The Fed’s rate decision and its latest projections will be published at 2pm Eastern Time, followed by a press conference with chair Jay Powell. They come on the heels of the latest inflation report, which showed US consumer price growth easing more than expected in November and recording its slowest annual increase in almost a year.

Powell has previously said it will take “substantially more evidence” than a single month’s data for the Fed to be confident inflation is actually declining, noting past periods when better than expected data were followed by fresh increases.

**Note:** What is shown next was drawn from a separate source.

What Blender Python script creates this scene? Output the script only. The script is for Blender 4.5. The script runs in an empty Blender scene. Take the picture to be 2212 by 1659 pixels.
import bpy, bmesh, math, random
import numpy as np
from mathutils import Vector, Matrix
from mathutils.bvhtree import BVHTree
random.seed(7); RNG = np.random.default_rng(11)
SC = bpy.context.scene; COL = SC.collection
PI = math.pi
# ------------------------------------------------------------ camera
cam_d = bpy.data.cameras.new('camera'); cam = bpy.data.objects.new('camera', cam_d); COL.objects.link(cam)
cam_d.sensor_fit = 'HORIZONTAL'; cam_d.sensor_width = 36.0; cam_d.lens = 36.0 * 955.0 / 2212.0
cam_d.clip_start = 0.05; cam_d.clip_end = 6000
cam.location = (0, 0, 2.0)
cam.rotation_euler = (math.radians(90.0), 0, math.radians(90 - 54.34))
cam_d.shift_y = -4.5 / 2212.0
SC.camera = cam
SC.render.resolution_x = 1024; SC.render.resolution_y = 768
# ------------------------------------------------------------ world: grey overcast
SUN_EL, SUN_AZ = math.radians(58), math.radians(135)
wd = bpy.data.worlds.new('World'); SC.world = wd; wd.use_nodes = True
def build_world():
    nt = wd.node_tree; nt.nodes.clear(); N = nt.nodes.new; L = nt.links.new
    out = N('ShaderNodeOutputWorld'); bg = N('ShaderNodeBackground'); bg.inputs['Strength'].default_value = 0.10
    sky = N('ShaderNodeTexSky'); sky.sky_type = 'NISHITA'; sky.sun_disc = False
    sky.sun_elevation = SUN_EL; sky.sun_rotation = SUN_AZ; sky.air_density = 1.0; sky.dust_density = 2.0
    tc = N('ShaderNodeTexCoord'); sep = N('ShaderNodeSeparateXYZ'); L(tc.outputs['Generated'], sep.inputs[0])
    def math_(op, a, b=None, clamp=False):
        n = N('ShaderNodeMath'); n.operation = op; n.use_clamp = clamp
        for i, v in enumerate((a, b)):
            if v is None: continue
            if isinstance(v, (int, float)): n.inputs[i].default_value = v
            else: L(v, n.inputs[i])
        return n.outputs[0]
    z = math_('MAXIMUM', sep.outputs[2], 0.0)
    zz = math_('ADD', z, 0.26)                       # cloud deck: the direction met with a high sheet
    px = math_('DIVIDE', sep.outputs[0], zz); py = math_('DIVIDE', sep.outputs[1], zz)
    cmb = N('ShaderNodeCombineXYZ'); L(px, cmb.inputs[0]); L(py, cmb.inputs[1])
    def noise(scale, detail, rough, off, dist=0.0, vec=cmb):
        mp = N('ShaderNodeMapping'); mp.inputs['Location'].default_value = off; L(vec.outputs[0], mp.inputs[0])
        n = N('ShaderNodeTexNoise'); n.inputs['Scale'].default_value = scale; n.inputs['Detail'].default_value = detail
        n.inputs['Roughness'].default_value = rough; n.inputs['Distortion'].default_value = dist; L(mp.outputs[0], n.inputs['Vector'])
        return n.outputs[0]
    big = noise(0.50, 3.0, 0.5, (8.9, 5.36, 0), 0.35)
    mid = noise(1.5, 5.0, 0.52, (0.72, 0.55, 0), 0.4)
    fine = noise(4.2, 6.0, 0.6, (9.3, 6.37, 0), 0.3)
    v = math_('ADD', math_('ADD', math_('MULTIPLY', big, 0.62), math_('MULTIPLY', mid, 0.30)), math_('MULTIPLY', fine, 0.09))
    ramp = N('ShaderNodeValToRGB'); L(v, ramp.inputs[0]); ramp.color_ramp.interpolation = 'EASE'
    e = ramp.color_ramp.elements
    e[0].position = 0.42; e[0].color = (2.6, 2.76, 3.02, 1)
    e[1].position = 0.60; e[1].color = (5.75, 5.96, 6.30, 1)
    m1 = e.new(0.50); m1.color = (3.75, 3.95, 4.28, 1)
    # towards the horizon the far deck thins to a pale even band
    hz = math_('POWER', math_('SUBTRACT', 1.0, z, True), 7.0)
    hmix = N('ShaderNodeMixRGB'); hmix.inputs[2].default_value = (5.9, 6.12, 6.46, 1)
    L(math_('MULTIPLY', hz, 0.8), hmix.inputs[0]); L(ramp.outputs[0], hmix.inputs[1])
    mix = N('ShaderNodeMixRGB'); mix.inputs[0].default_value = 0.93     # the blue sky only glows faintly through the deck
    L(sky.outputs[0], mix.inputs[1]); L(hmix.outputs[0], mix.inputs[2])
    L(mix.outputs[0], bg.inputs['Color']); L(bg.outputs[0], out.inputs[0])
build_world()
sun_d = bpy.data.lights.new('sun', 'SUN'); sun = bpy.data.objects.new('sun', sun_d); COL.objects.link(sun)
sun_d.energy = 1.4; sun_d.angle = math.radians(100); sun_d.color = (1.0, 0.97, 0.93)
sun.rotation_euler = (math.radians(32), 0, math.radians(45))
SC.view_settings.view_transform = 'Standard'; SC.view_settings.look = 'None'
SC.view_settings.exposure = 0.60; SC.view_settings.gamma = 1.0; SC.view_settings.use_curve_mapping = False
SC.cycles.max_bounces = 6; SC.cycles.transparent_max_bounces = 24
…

On Wednesday, Fed officials are expected to revise their 2023 forecasts downwards for the core personal consumption expenditures price index — their preferred inflation gauge. In September, the median estimate was 3.1 per cent in 2023 and 2.3 per cent in 2024, but based on the most recent data published in October, the core measure, which excludes volatile food and energy costs, is up 5 per cent on an annual basis.

Officials are actively debating how much more to restrain the world’s largest economy given signs that their actions so far — which have amounted to the most aggressive attempt to tighten monetary policy since the early 1980s — are starting to have a more noticeable effect.

US home prices have fallen from their recent peak as mortgage rates have surged, the manufacturing sector is flagging and consumer sentiment remains low. However, the labour market continues to show surprising resilience. The unemployment rate still hovers at a historically low level of 3.7 per cent and wages have risen rapidly amid an acute worker shortage, accelerating to a pace officials warn risks igniting yet more price pressures.

In light of the further rate rises to come, FOMC members and other regional bank presidents are also poised to revise lower their forecasts for growth and raise their unemployment rate projections.

In September, most predicted a 0.2 per cent expansion in 2022 followed by a 1.2 per cent gain in 2023, with the unemployment rate peaking at 4.4 per cent.

Powell recently said it is “very plausible” that the Fed can bring down inflation without causing a recession. New polling conducted by the Financial Times suggests doubts about that outcome, however. Of the economists surveyed, 85 per cent expect a recession next year.